Now we know on each " horizontal" $y={\rm const.}$ the minimal value taken by $f$ and the set of points where this minimal value is taken. We proceed to the second step: Put $$\mu:=\min_{y\in Y} g(y), \qquad T:=\{y\in Y\>|\>g(y)=\mu\}\ .$$ Then $\mu$ is the overall minimal value of $f$, and the set of $(x,y)$ where this value is taken is given by (check it!) $$f^{-1}(\mu)=\{(x,y)\>|\>y\in T, \ x\in S(y)\}\ .$$ When $S(y)=\{x^*(y)\}$ we have $g(y)=f\bigl(x^*(y),y\bigr)$, and when in the second step we find $T=\{y^*\}$, then $\mu=f\bigl(x^*(y^*),y^*\bigr)$, and we are allowed to write $${\rm argmin}\>f=\bigl(x^*(y^*),y^*\bigr)\ .$$
Edit: Side note concerning convexity with respect to several variables
In the situation considered by the OP the function $f$ is only separately convex in each of the two variables $x$ and $y$. In this case neither the function $f$ nor $g$ can be expected to be convex. Consider the example $$f(x,y):=x^2-4xy+y^2\ .$$ Then $f_{xx}=f_{yy}\equiv2$, so $f$ is convex in each of the two variables separately; but $$f(x,y)=(x-2y)^2-3y^2\tag{1}$$ shows that $f$ is not convex as a function of two variables. From $(1)$ we deduce $g(y)=-3y^2$, which certainly is not convex. (In this case $\inf_{y\in{\mathbb R}} g(y)=-\infty$; but I conjecture that one could cook an example of this kind with a finite minimum $\mu$.)
Solution 2:
The above answer is correct but a little verbose. For all $(\mathbf{x}, \mathbf{y})$:
$$f (\mathbf{x}, \mathbf{y}) \ge \min_{\mathbf{y}} f(\mathbf{x}, \mathbf{y}) \ge \min_{\mathbf{x}} \min_{\mathbf{y}} f(\mathbf{x}, \mathbf{y}) \,.$$
Therefore, for any $(x^*, y^*)$ such that $$f(x^*, y^*) = \min_{\mathbf{x}} \min_{\mathbf{y}} f(\mathbf{x}, \mathbf{y})$$ we have that for all $(\mathbf{x}, \mathbf{y})$:
$$ f(\mathbf{x}, \mathbf{y}) \ge f(x^*, y^*) $$
so by definition $\DeclareMathOperator*{\argmin}{argmin}$
$$(x^*, y^*) \in \argmin_{\mathbf{x}, \mathbf{y}} f(\mathbf{x}, \mathbf{y}) \,.$$
Solution 3:
The equality holds for every possible case whenever $x$ and $y$ are independent i.e.

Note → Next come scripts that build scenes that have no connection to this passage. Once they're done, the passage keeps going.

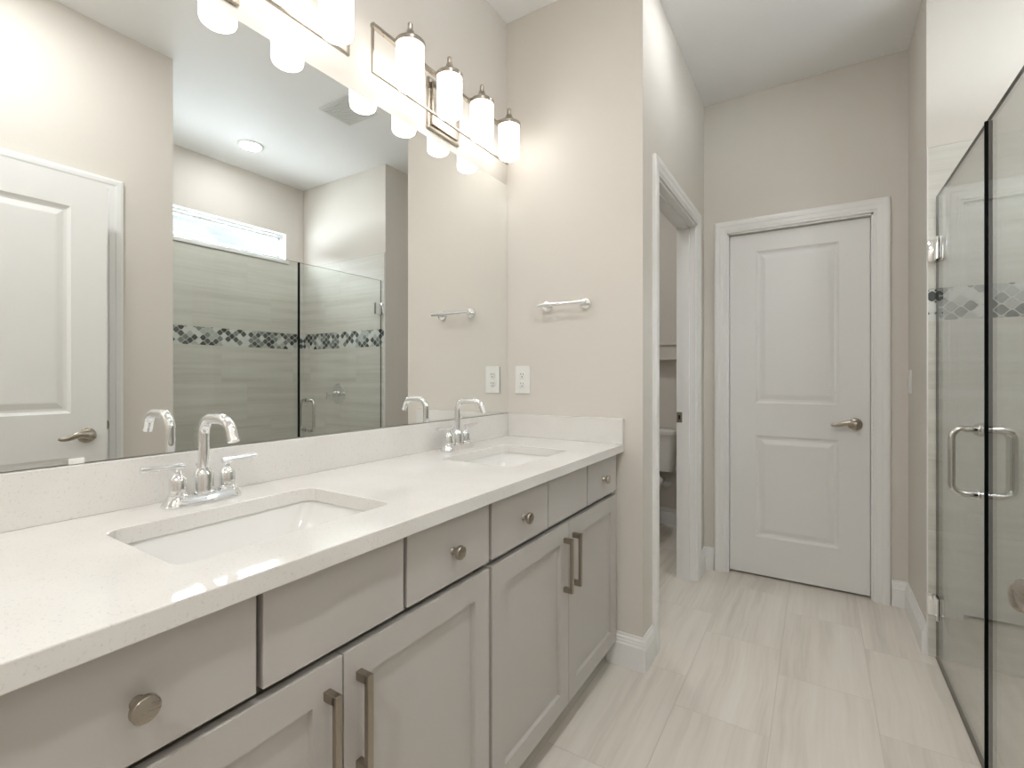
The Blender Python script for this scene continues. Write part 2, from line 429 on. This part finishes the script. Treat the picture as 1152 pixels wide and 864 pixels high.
def slab(name, wdt, hgt, px, pz, parent, m='door', th=.035):
    """two-panel moulded slab, hinge edge at x=0, faces +-y"""
    b = MB(); xs = [0, px[0], px[1], wdt]; zs = [0, pz[0], pz[1], pz[2], pz[3], hgt]
    for y, n in ((-th / 2, (0, -1, 0)), (th / 2, (0, 1, 0))):
        panel_face(b, (0, y, 0), (1, 0, 0), n, xs, zs, {(1, 1), (1, 3)}, MOLD)
    h = th / 2
    for a, c in (((0, -h, 0), (0, h, 0)), ((wdt, -h, 0), (wdt, h, 0))):
        q = [Vector((a[0], a[1], 0)), Vector((c[0], c[1], 0)), Vector((c[0], c[1], hgt)), Vector((a[0], a[1], hgt))]
        b.bm.faces.new([b.bm.verts.new(v) for v in q])
    for z in (0, hgt):
        b.bm.faces.new([b.bm.verts.new(v) for v in ((0, -h, z), (wdt, -h, z), (wdt, h, z), (0, h, z))])
    bmesh.ops.remove_doubles(b.bm, verts=b.bm.verts, dist=.0001)
    return b.build(name, M[m], parent)
def lever(parent, x, z, y, s, tip, m='nickel'):
    """wave lever: rosette on the face y, sticking out along s, arm towards x+tip"""
    r = MB().lathe((x, y, z), (0, s, 0), [(0, .033), (.006, .033), (.010, .029), (.012, .020), (.020, .0165), (.044, .0155), (.052, .0170), (.061, .0165), (.065, .0125), (.066, .006)], 32).build('lever_rosette', M[m], parent, smooth=40)
    d = 1 if tip > 0 else -1; L = abs(tip)
    pts = []; rr = []
    for i in range(13):
        t = i / 12
        pts.append((x - d * .008 + d * (L + .008) * t, y + s * (.053 + .004 * sin(pi * t)), z + .003 + .010 * sin(2 * pi * (t - .08)) * (.35 + .65 * t)))
        rr.append(.0125 * (1 - t) ** .7 + .0055)
    MB().tube(pts, rr, 14, (.62, 1)).build('lever_arm', M[m], r, smooth=60)
# far door (closed)
d1 = thing('door_1', 'closed white two-panel door in the far wall', 'door', (FX0 + .014, F_ + .030 + .0175, .012), 0, None, 'structure')
SW = FX1 - FX0 - .028
slab('door_slab', SW, 2.003, (.140, .545), (.222, .815, 1.005, 1.895), d1)
lever(d1, SW - .065, .905, -.0175, -1, -.108)
# entry door, standing open flat in front of its casing
d2 = thing('door_2', 'white two-panel door standing ajar, lever at the right edge of the picture', 'door', (1.5085, .108, .010), pi / 2, None, 'structure')
slab('door_slab', .762, 2.022, (.125, .637), (.222, .815, 1.005, 1.895), d2)
lever(d2, .762 - .072, .905, .0175, 1, -.108)
lever(d2, .762 - .072, .905, -.0175, -1, -.108)
for zz in (.25, 1.0, 1.75):
    MB().cyl((-.008, -.028, zz), (-.008, -.028, zz + .09), .007, n=12).box((-.008, -.0285, zz), (.0, -.018, zz + .09)).box((-.016, -.09, zz), (-.010, -.028, zz + .09)).build('hinge', M['nickel'], d2)

# ------------------------------------------------------------------ window
win = thing('window_1', 'white framed slot window high on the shower back wall', 'window', (B_, (WY0 + WY1) / 2, WZ0), 0, None, 'structure')
def frame_boxes(b, x0, x1, y0, y1, z0, z1, wd):
    b.box((x0, y0, z0), (x1, y1, z0 + wd)).box((x0, y0, z1 - wd), (x1, y1, z1))
    b.box((x0, y0, z0 + wd), (x1, y0 + wd, z1 - wd)).box((x0, y1 - wd, z0 + wd), (x1, y1, z1 - wd))
wo_ = win.location
b = MB(wo_); frame_boxes(b, B_ + .045, B_ + .12, WY0, WY1, WZ0, WZ1, .028); b.build('window_frame', M['vinyl'], win)
b = MB(wo_); frame_boxes(b, B_ + .060, B_ + .10, WY0 + .028, WY1 - .028, WZ0 + .028, WZ1 - .028, .02); b.build('window_sash', M['vinyl'], win)
b = MB(wo_); frame_boxes(b, B_ + .0005, B_ + .045, WY0, WY1, WZ0, WZ1, .008); b.build('window_reveal', M['trim'], win)
MB(wo_).box((B_ - .020, WY0 - .015, WZ0 - .022), (B_ + .045, WY1 + .015, WZ0 + .006), .003).build('window_sill', M['trim'], win)
MB(wo_).box((B_ + .078, WY0 + .04, WZ0 + .04), (B_ + .084, WY1 - .04, WZ1 - .04)).build('window_pane', M['pane'], win)
# neighbour's roof outside
b = MB((6.5, 3.5, 2.0))
b.ring_stack([[(4.6, -3, 2.35), (6.8, -3, 3.72), (6.8, -3, 3.55), (4.6, -3, 2.2)], [(4.6, 9, 2.35), (6.8, 9, 3.72), (6.8, 9, 3.55), (4.6, 9, 2.2)]])
nr = tag(b.build('neighbour_roof', M['shingle'], None, (6.5, 3.5, 2.0)), 'pale shingled roof slope outside the slot window', 'roof', None, 'structure')

# ------------------------------------------------------------------ vanity cabinets
def make_cabinet(y0, y1, label, filler):
    """local frame: origin at floor, y from 0; front faces +x at 0.545"""
    Lc = y1 - y0; t = thing('vanity_cabinet', label, 'cabinet', (0, y0, 0), 0, 'grey vanity cabinets under the worktop')
    e = filler
    q = .018
    MB().box((.478, 0, .10), (.490, Lc, .866)).box((.004, 0, .10), (.525, q * .3, .866)).box((.004, Lc - q - filler, .10), (.525, Lc, .866)).box((.004, q * .3, .10), (.525, Lc - q, .10 + q * .2)).box((.004, q * .3, .104), (.012, Lc - q, .866)).build('carcass', M['cab'], t)
    MB().box((.02, .0, 0), (.478, Lc, .10)).build('toe_kick', M['cab'], t)
    return t
def add_front(t, y0, y1, z0, z1, name, drawer):
    if drawer:
        return MB().box((.5255, y0, z0), (.545, y1, z1), .0015, 2).build(name, M['cab'], t)
    b = MB(); fw = .058
    panel_face(b, (.545, y0, 0), (0, 1, 0), (1, 0, 0), [0, y1 - y0], [z0, z1], {(0, 0)}, [(0, 0), (fw, 0), (fw + .0008, -.0105), (fw + .0016, -.011)])
    # slab body behind the moulded face
    for q in (((.5255, y0, z0), (.545, y0, z0), (.545, y0, z1), (.5255, y0, z1)), ((.5255, y1, z0), (.545, y1, z0), (.545, y1, z1), (.5255, y1, z1)),
              ((.5255, y0, z0), (.545, y0, z0), (.545, y1, z0), (.5255, y1, z0)), ((.5255, y0, z1), (.545, y0, z1), (.545, y1, z1), (.5255, y1, z1)),
              ((.5255, y0, z0), (.5255, y1, z0), (.5255, y1, z1), (.5255, y0, z1))):
        b.bm.faces.new([b.bm.verts.new(v) for v in q])
    bmesh.ops.remove_doubles(b.bm, verts=b.bm.verts, dist=.0001)
    return b.build(name, M['cab'], t)
def add_knob(parent, y, z):
    MB().lathe((.545, y, z), (1, 0, 0), [(0, .0085), (.003, .0075), (.006, .006), (.015, .006), (.017, .0145), (.0185, .0158), (.025, .0158), (.0265, .0148), (.027, .013)], 32).build('knob', M['nickel'], parent, smooth=35)
def add_pull(parent, y, z0, z1):
    b = MB(); q = .0065
    b.box((.545, y - q, z0), (.572, y + q, z0 + .016), .001).box((.545, y - q, z1 - .016), (.572, y + q, z1), .001)
    b.box((.567, y - q, z0), (.577, y + q, z1), .0012)
    b.build('bar_pull', M['bronze'], parent)
TZ0, TZ1, DZ0, DZ1 = .714, .860, .104, .697
# cabinet fronts (distances along y as seen on the photographed run)
def fill(t, y0, cuts, split, knobs, panel_y1):
    (a0, a1), (b0, b1), (c0, c1) = cuts
    for k, (p, q) in enumerate(cuts):
        fr = add_front(t, p - y0, q - y0, TZ0, TZ1, 'drawer' if k != 1 else 'false_front', True)
        if k != 1: add_knob(fr, (knobs[0] if k == 0 else knobs[1]) - y0, .785)
    dl = add_front(t, a0 - y0, split - .0015 - y0, DZ0, DZ1, 'door', False); add_pull(dl, split - .033 - y0, .482, .655)
    dr = add_front(t, split + .0015 - y0, c1 - y0, DZ0, DZ1, 'door', False); add_pull(dr, split + .033 - y0, .482, .655)
V0 = .085
c1 = make_cabinet(V0, .9885, 'grey shaker cabinet unit under the near sink, cut by the bottom edge', -.0175)
fill(c1, V0, ((.104, .395), (.405, .690), (.700, .983)), .5465, (.2495, .8415), 0)
c2 = make_cabinet(.9895, E_ - .002, 'grey shaker cabinet unit under the far sink, beside the end wall', .004)
fill(c2, .9895, ((.996, 1.291), (1.2955, 1.585), (1.594, 1.880)), 1.4365, (1.1465, 1.737), 0)

# ------------------------------------------------------------------ countertop, splashes, sinks
SINKS = [(.165, .335, .452, .748), (.165, 1.236, .452, 1.636)]
b = MB((0, V0, .867))
edges = []
def loop(pts):
    vs = [b.bm.verts.new(Vector(p) - b.off) for p in pts]
    return [b.bm.edges.new((vs[i], vs[(i + 1) % len(vs)])) for i in range(len(vs))]
CT0, CT1 = V0 - .012, E_ - .001
edges += loop([(.001, CT0, ZC), (CX, CT0, ZC), (CX, CT1, ZC), (.001, CT1, ZC)])
for s_ in SINKS: edges += loop(rrect(*s_, .028, ZC))
bmesh.ops.triangle_fill(b.bm, use_beauty=True, edges=edges)
g = bmesh.ops.extrude_face_region(b.bm, geom=list(b.bm.faces))
bmesh.ops.translate(b.bm, verts=[v for v in g['geom'] if isinstance(v, bmesh.types.BMVert)], vec=(0, 0, -.032))
ct = b.build('countertop', M['quartz'], None, (0, V0, .867))
md = ct.modifiers.new('edge', 'BEVEL'); md.width = .002; md.segments = 2; md.limit_method = 'ANGLE'; md.angle_limit = radians(60)
tag(ct, 'long white speckled quartz worktop over the grey cabinets', 'countertop')
o = MB((0, V0, ZC)).box((.001, CT0, ZC), (.020, CT1, ZB), .0015).build('backsplash', M['quartz'], None, (0, V0, ZC))
tag(o, 'long low white quartz backsplash under the mirror', 'backsplash')
o = MB((0, E_, ZC)).box((.0205, E_ - .0205, ZC), (CX, E_ - .001, ZB), .0015).build('side_splash', M['quartz'], None, (0, E_, ZC))
tag(o, 'short white quartz side splash on the wall below the outlet', 'backsplash')

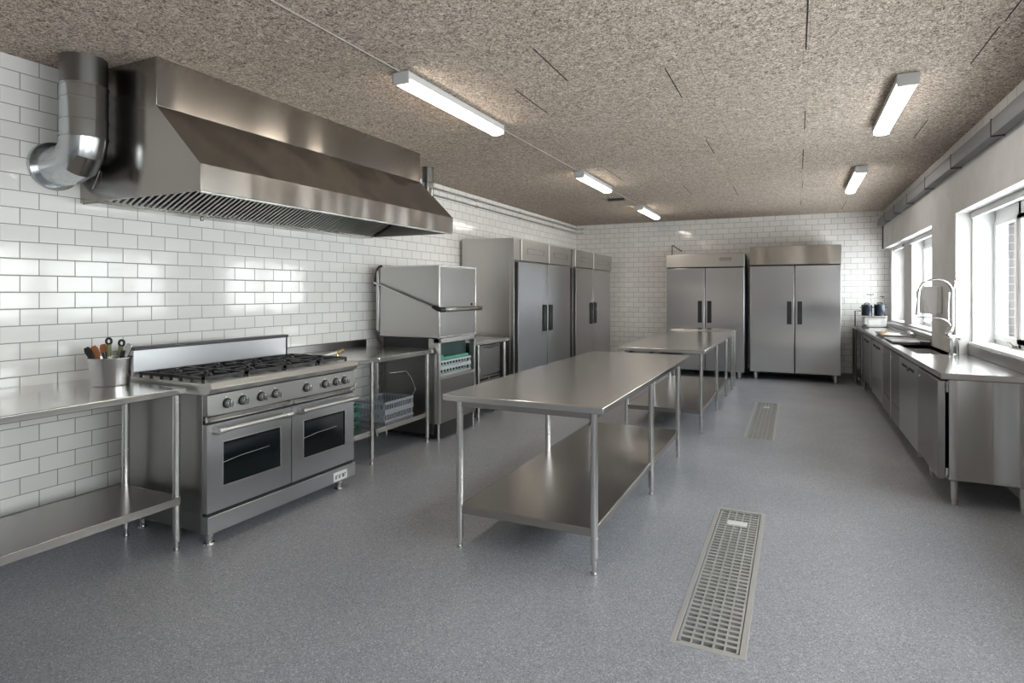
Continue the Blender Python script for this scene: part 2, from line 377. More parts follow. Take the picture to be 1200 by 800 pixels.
m.box(1.68, 1.80, 6.86, 6.95, .98, 2.28).box(1.70, 1.76, 10.16, 10.25, .98, 2.28)
struct(m.build('wall_outer', 'brick'))
# pipe in the far right corner
tag(MB().tube([(1.345, 11.84, 2.62), (1.345, 11.84, 2.235)], .014).build('conduit_pipe', 'bracket', org=(1.345, 11.84, 2.235)),
    'short dark vertical pipe in the far right corner below the cable tray', 'pipe')

def window(n, y0, y1, mull, z0=1.02, z1=HB):
    """frame in the plane x = XW"""
    w = bpy.data.objects.new('window_%d' % n, None); COL.objects.link(w); w.location = (XW, y0, z0); w['_o'] = (XW, y0, z0); struct(w)
    f = MB()
    f.box(XW, XW+.06, y0, y1, z0, z0+.055).box(XW, XW+.06, y0, y1, z1-.10, z1)
    for y in (y0, y1-.05): f.box(XW, XW+.06, y, y+.05, z0, z1)
    for y in mull: f.box(XW, XW+.06, y-.03, y+.03, z0, z1)
    f.build('window_frame', 'paint', w, bevel=.003)
    ys = [y0+.05] + [q for y in mull for q in (y-.03, y+.03)] + [y1-.05]
    for i in range(0, len(ys), 2):
        a, b = ys[i], ys[i+1]; s = MB()
        s.box(XW-.012, XW+.03, a, b, z0+.055, z0+.10).box(XW-.012, XW+.03, a, b, z1-.14, z1-.10)
        s.box(XW-.012, XW+.03, a, a+.045, z0+.10, z1-.14).box(XW-.012, XW+.03, b-.045, b, z0+.10, z1-.14)
        s.build('window_sash', 'paint', w, bevel=.003)
        MB().box(XW+.008, XW+.013, a+.04, b-.04, z0+.09, z1-.13).build('glass_pane', 'glass', w)
    MB().box(XS-.02, XW, y0, y1, z0-.002, z0+.022).build('window_sill', 'paint', w, bevel=.004)
    MB().box(1.46, 1.50, y0, y1, z1-.055, z1-.001).build('blind_track', 'fix', w, bevel=.003)
    return w
w1 = window(1, 3.75, 6.80, (6.12, 4.9))
MB().box(1.60, 1.635, 6.16, 6.20, 1.042, 1.062).tube([(1.615, 6.18, 1.06), (1.59, 6.18, 1.085), (1.58, 6.20, 1.085)], .006).build('window_catch', 'satin', w1)
window(2, 7.87, 10.10, (8.95,)); window(3, 10.68, 11.62, ()); window(4, .2, 3.1, (1.6,)); window(5, -2.7, -.4, (-1.5,))  # the last two are out of view, added to let in daylight
# white reveal lining of window 1 and 2
struct(box('trim_reveal', 'paint', (1.475, XW, 6.775, 6.80, 1.04, HB)))
struct(box('trim_reveal', 'paint', (1.495, XW, 10.075, 10.10, 1.04, HB)))
for i, (a, b) in enumerate(rw):
    w = bpy.data.objects.new('window_%d' % (6+i), None); COL.objects.link(w); w.location = (a, YF, zs); w['_o'] = (a, YF, zs); struct(w)
    f = MB()
    f.box(a, b, YF-.08, YF-.02, zs, zs+.06).box(a, b, YF-.08, YF-.02, zt-.06, zt).box(a, a+.06, YF-.08, YF-.02, zs, zt).box(b-.06, b, YF-.08, YF-.02, zs, zt).box((a+b)/2-.03, (a+b)/2+.03, YF-.08, YF-.02, zs, zt)
    f.build('window_frame', 'paint', w, bevel=.003)
    MB().box(a+.05, b-.05, YF-.055, YF-.05, zs+.05, zt-.05).build('glass_pane', 'glass', w)

# baseboards (coved, grey)
struct(MB().prism([(YB, 0), (YB-.022, 0), (YB-.012, .02), (YB-.010, .09), (YB, .09)], 'x', XL, XR+.1).build('baseboard_back', 'base'))
struct(MB().prism([(XL, 0), (XL+.022, 0), (XL+.012, .02), (XL+.010, .09), (XL, .09)], 'y', YF, YB).build('baseboard_left', 'base'))

# ------------------------------------------------------------------ floor drains
def drain(d, nrow, label):
    x0, x1, y0, y1 = d
    t = thing('floor_drain', (x0, y0, 0), label, 'drain', 'floor drains')
    w = .027
    f = MB()
    for b in ((x0, x0+w, y0, y1), (x1-w, x1, y0, y1), (x0+w, x1-w, y0, y0+w), (x0+w, x1-w, y1-w, y1)): f.box(*b, -.05, .002)
    f.build('drain_frame', 'grate', t, bevel=.001)
    c = MB(); c.box(x0, x1, y0, y1, -.17, -.16)
    for b in ((x0, x0+.004, y0, y1), (x1-.004, x1, y0, y1), (x0, x1, y0, y0+.004), (x0, x1, y1-.004, y1)): c.box(*b, -.16, -.05)
    c.build('drain_channel', 'void', t)
    g = MB(); a0, a1, b0, b1 = x0+w+.004, x1-w-.004, y0+w+.004, y1-w-.004; br = .010
    for b in ((a0, a0+br, b0, b1), (a1-br, a1, b0, b1), (a0, a1, b0, b0+br), (a0, a1, b1-br, b1)): g.box(*b, -.026, -.002)
    iw = (a1-a0-2*br)
    for k in range(1, 5):
        x = a0+br+iw*k/5; g.box(x-.004, x+.004, b0+br, b1-br, -.026, -.002)
    p = (b1-b0-2*br)/nrow
    for k in range(1, nrow):
        y = b0+br+p*k; wd = p*.42 if k % (nrow//5) else p*.55; g.box(a0+br, a1-br, y-wd/2, y+wd/2, -.026, -.003)
    g.build('drain_grate', 'grate', t)
    return t
d = drain(D1, 40, 'long steel slotted floor drain nearest the camera, right of the big prep table')
MB().box(-.40, -.28, 4.09, 4.16, -.003, .0015).build('name_plate', 'white_pl', d, bevel=.001)
d = drain(D2, 50, 'steel slotted floor drain farther away, in front of the back wall fridges')
MB().box(-.38, -.30, 8.40, 8.50, -.003, .0015).build('name_plate', 'white_pl', d, bevel=.001)

# ------------------------------------------------------------------ tables
def leg_mb(x, y, z1, r=.021, foot=.055):
    m = MB(); m.cyl((x, y, foot), (x, y, z1), r); m.cyl((x, y, .006), (x, y, foot+.01), r*.62); m.cyl((x, y, 0), (x, y, .012), r*.85)
    return m
def table(name, label, x0, x1, y0, y1, zt, ys, inset=.07, th=.038, shz=.25, shx=None, shy=None, apron=True, lx=None, cat='table', group=None):
    t = thing(name, ((x0+x1)/2, (y0+y1)/2, 0), label, cat, group)
    MB().box(x0, x1, y0, y1, zt-th, zt).build('tabletop', 'steel_top', t, bevel=.005, seg=3)
    la, lb = lx if lx else (x0+inset+.03, x1-inset)
    if apron:
        a = MB(); z0, z1 = zt-th-.035, zt-th
        a.box(la-.01, la+.01, ys[0], ys[-1], z0, z1).box(lb-.01, lb+.01, ys[0], ys[-1], z0, z1)
        for y in ys: a.box(la, lb, y-.01, y+.01, z0, z1)
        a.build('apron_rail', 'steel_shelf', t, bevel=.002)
    for y in ys:
        for x in (la, lb): leg_mb(x, y, zt-th).build('leg', 'tube', t)
    if shz:
        sx0, sx1 = shx if shx else (la, lb); sy0, sy1 = shy if shy else (ys[0], ys[-1])
        s = MB(); s.box(sx0, sx1, sy0, sy1, shz-.006, shz)
        s.box(sx0-.006, sx0, sy0, sy1, shz-.045, shz).box(sx1, sx1+.006, sy0, sy1, shz-.045, shz).box(sx0, sx1, sy0-.006, sy0, shz-.045, shz).box(sx0, sx1, sy1, sy1+.006, shz-.045, shz)
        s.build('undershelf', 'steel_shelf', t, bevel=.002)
    return t
t = table('prep_table', 'large stainless prep table with undershelf in the middle of the room, nearest the camera', -1.88, -.90, 3.0, 5.86, .90, (3.05, 4.44, 5.56), lx=(-1.79, -.965), shz=.245)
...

\begin{equation}\label{eq:0} \min_{y}\min_{x} f(x,y) = \min_{x,y} f(x,y) \end{equation}
Proof: \begin{equation}\label{eq:1} f(x^*,y^*)=\min_{x,y}f(x,y) \leq \min_{y}\min_{x}f(x,y)\,\,(\text{this holds trivially})\tag{1} \end{equation} where $(x^*, y^*) = \text{argmin}_{x,y}f(x,y)$.
Now, \begin{equation}\label{eq:2} \min_y\min_x f(x,y) \leq \min_y f(x^*,y)\tag{2} \end{equation} because $\min_x f(x,y) \leq f(x^*, y) \, \forall y$
and also
\begin{equation}\label{eq:3} \min_y f(x^*,y) \leq f(x^*,y^*) \, \text{(holds trivially)}\tag{3} \end{equation}
Now $\eqref{eq:2}$ and $\eqref{eq:3}$ implies \begin{equation}\label{eq:4} \min_y\min_x f(x,y) \leq f(x^*,y^*)\tag{4} \end{equation}
Overall \eqref{eq:1} and \eqref{eq:4} implies \begin{equation} \min_{y}\min_{x} f(x,y) = \min_{x,y} f(x,y) \end{equation}
Please note that in this proof I haven't used any restrictions of convexity or smoothness. Thus the claim is true for all circumstances.